Sort of, depending on the model. For most models, if you take your "probability of dying in year X", and sum that over all the years from 0 to infinity, you'll get a 100% probability of dying at some point. The interesting thing is that there's no individual year with a 100% probability of dying - the certainty of death is just because "forever" is a really long time.

There are hypothetical distributions, though, where the sum total of probabilities is less than 100% - where some proportion of the population will, statistically, never die.

Of course this brings us to the real issue, which is that what the model says doesn't really matter - if the model disagrees with reality in extreme cases, reality wins.


On high ends it definitely is. It predicts no one could have ever lived past 116, but clearly some have:

http://en.wikipedia.org/wiki/Oldest_people


Think of it like entropy. Statistically a broken egg could place itself back together but that's never going to happen.

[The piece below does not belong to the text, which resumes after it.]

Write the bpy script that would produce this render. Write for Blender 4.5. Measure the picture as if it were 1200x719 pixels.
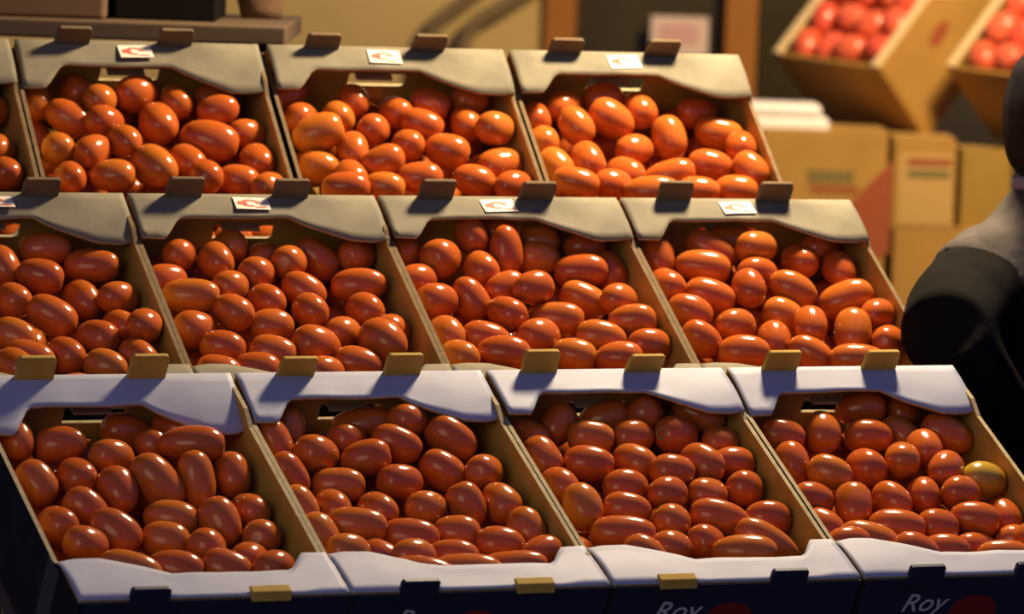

Entropy _is_ statistics ... it's just another measure for the probability of a given state.


This is just a model - a map of reality which may give some helpful predictions and insight about the territory, but is not the same thing as the territory (reality) itself. See, for instance, http://wiki.lesswrong.com/wiki/The_map_is_not_the_territory


Sure. I'm just curious how out of sync the map is from the territory.


Well, sure. Except the equation gives a 2 in 7 billion chance of even making it to 114 (note that in reality your odds are empirically better). The odds of reaching 136 are 1 in 10^86. For comparison, there are only 10^80 atoms in the universe...


In practice, a sufficiently low probability is indistinguishable from 0.



Yeah, it doesn't quite account for the hard limits. Even by his equation, there should be a few 140 year olds strutting around.


No there shouldn't.

The odds of living to even 130 under his equation are 1 in 4.8*10^47. That's just a ...tad.. more people than have walked this planet.